Monday, December 15, 2008

Cooking Lessons

There are a lot of things I do do keep my love of France alive while in the U.S. Buying French decorative items for my apartment, watching French films and reading books about traveling or living in France are just a few examples of how far I'll go to enjoy la belle vie at home. One of the more satisfying ways to keep France alive is through cooking. Anyone who has traveled to France knows that the local cuisine is simply divine. Sinfully rich sauces, perfectly crispy frites, delectable desserts: why not bring some of it back with you? While there's no place like France to engage in French cooking, all it takes is a few simple ingredients to make cooking à la française possible anywhere.

First, you have to get a good cookbook. I use At Home with the French Classics, by Richard Grausman and Barefoot in Paris by Ina Garten. Both have taken the best French recipes and make them simple enough for us mere mortals to accomplish. Next, you need the proper tools. If you're in Paris, take a trip to E. Dehillerin. They have every tool, pot and pan you can imagine, and many famous Parisian chefs are known to stock their kitchens from its wares. Lastly, you might need to hunt down the ingredients that are staples in French cooking but are difficult to find in the U.S. Crème fraiche is a perfect example of this. No French home goes without it, and buying a small carton is a relatively inexpensive proposition. It's used in sauces, risottos and as toppings for soups and desserts. Most U.S. grocery stores don't carry it, but specialty stores might, and if all else fails you can make you're own. Oh, and don't forget the wine. Nothing makes French cooking more enjoyable than sipping a vin rouge while you're at it.

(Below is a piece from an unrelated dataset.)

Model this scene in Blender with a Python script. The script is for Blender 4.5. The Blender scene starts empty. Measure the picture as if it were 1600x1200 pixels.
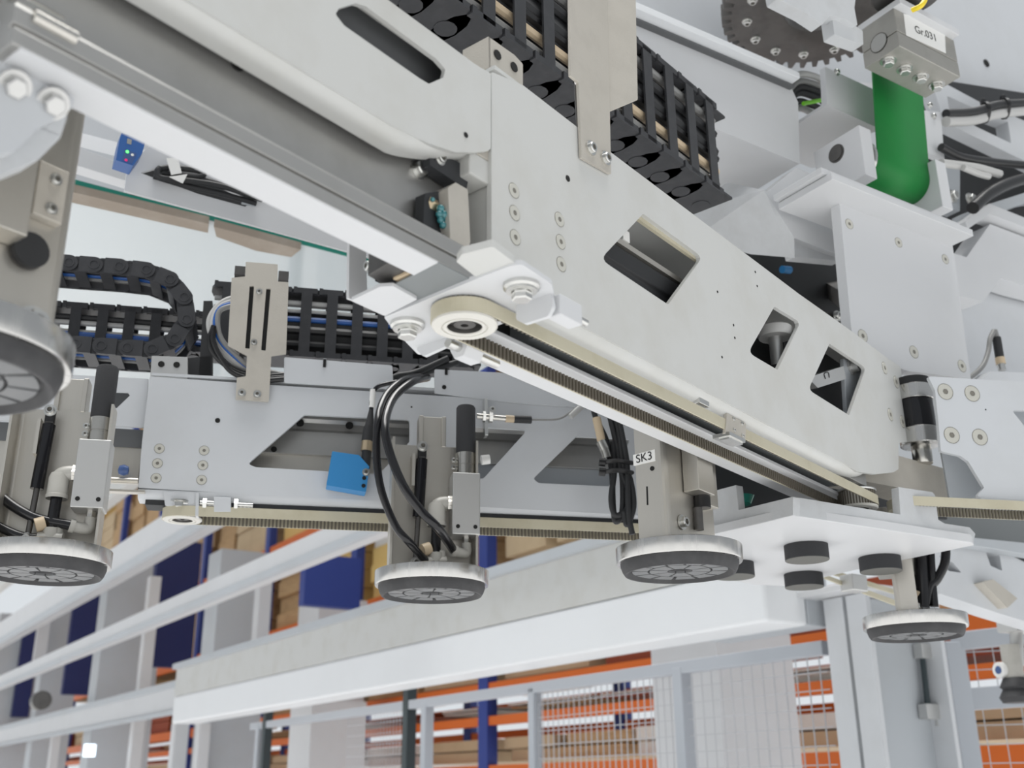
import bpy, math, random
from mathutils import Vector as V, Matrix, geometry
random.seed(7)
R = math.radians
scene = bpy.context.scene
col = scene.collection
# ------------------------------------------------------------------ camera
F, PITCH, ROLL = 1700.0, R(20.33), R(0.54)
CAM = V((0, 0, 1.5))
fw = V((0, math.cos(PITCH), math.sin(PITCH)))
up0 = V((0, -math.sin(PITCH), math.cos(PITCH)))
rt0 = V((1, 0, 0))
# rolled axes: the horizon rises slightly towards the right of the frame
rt = rt0 * math.cos(ROLL) - up0 * math.sin(ROLL)
up = up0 * math.cos(ROLL) + rt0 * math.sin(ROLL)
cd = bpy.data.cameras.new('camera'); cam = bpy.data.objects.new('camera', cd); col.objects.link(cam)
cd.sensor_width = 36.0; cd.lens = F / 1600 * 36; cd.clip_start = 0.02; cd.clip_end = 200
M = Matrix((rt, up, -fw)).transposed().to_4x4(); M.translation = CAM; cam.matrix_world = M
cd.dof.use_dof = True; cd.dof.focus_distance = 1.22; cd.dof.aperture_fstop = 8.0
scene.camera = cam
# ------------------------------------------------------------------ world, lamps, exposure
w = bpy.data.worlds.new('hall'); scene.world = w; w.use_nodes = True
bg = w.node_tree.nodes['Background']; bg.inputs[0].default_value = (0.90, 0.95, 1.0, 1); bg.inputs[1].default_value = 0.46
scene.view_settings.view_transform = 'Standard'; scene.view_settings.look = 'None'
scene.view_settings.gamma = 1.0; scene.view_settings.use_curve_mapping = False
scene.view_settings.exposure = 0.0
def area(name, loc, size, power, target, color=(1, 1, 1)):
    l = bpy.data.lights.new(name, 'AREA'); l.shape = 'RECTANGLE'; l.size, l.size_y = size; l.energy = power; l.color = color
    o = bpy.data.objects.new(name, l); col.objects.link(o); o.location = loc
    o.rotation_euler = (V(target) - V(loc)).to_track_quat('-Z', 'Y').to_euler(); return o
sl_ = bpy.data.lights.new('overhead_bounce_sun', 'SUN'); sl_.energy = 4.3; sl_.angle = R(45); sl_.color = (1, .985, .96)  # wide overhead sun, added so the floor bounces light onto undersides
so = bpy.data.objects.new('overhead_bounce_sun', sl_); col.objects.link(so); so.location = (0, 0, 9); so.rotation_euler = (R(0), R(0), 0)
# ------------------------------------------------------------------ projection helpers (picture position -> point on a real plane)
def ray(px, py): return fw * F + rt * (px - 800) - up * (py - 600)
def on(px, py, pl):
    d = ray(px, py); return CAM + d * ((pl[0] - CAM).dot(pl[1]) / d.dot(pl[1]))
def onz(px, py, h): return on(px, py, (V((0, 0, 1.5 + h)), V((0, 0, 1))))
def dirv(yaw): return V((math.sin(R(yaw)), math.cos(R(yaw)), 0))
def vpl(yaw, p, off=0.0):
    """vertical plane running along yaw through p, pushed off towards the camera; normal faces the camera"""
    d = dirv(yaw); n = V((d.y, -d.x, 0))
    if (CAM - p).dot(n) < 0: n = -n
    return (p + n * off, n)
def shift(pl, off): return (pl[0] + pl[1] * off, pl[1])
ZU = V((0, 0, 1))
def frame(n):
    n = n.normalized(); u = ZU.cross(n)
    if u.length < 1e-4: u = V((1, 0, 0))
    u.normalize(); v = n.cross(u); return u, v, n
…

Last night I tried yet another dish from At Home with the French Classics. Pâtes fraîches aux petits pois (translated by the author as noodles with cream, peas, and parmesean) sounded like a sure winner, seeing as how I love anything having to do with pasta in creamy, cheesy sauces. Even though I didn't use fresh pasta like the recipe called for, in my tastebuds' opinion the result was a perfect success. Nothing can compare to a good 3-course meal at a traditional Parisian bistro, but with a little effort you can turn chez vous into a respectable substitute.

4 comments:

Erin & Lou said...

Oh Ina, you can't get away without a quart of cream! Good woman though, Erin loves her! Glad to hear all is well Tb's, congrats on the new job! Erin and I are in Munich, Regensburg, Salzburg, Kitzbuhel for X-mas....knew you'd be jealous!!! XOXOXO - L & E

Tanya said...

You know me well, I'm totally jealous of your Christmas schedule! I'm just heading up to MN where I'm hoping to not get frostbite. Have a great time, can't wait to see the blogs!

Petulia said...

OMG, I love Dehillerin. I wish I could live in the shop. My favorites are the giant ladles and the super heavy pots. Cannot wait to go back after the holidays

Tanya said...

Petulia: Isn't it just the best?!?! I'm like a kid in a candy store whenever I step foot in that place.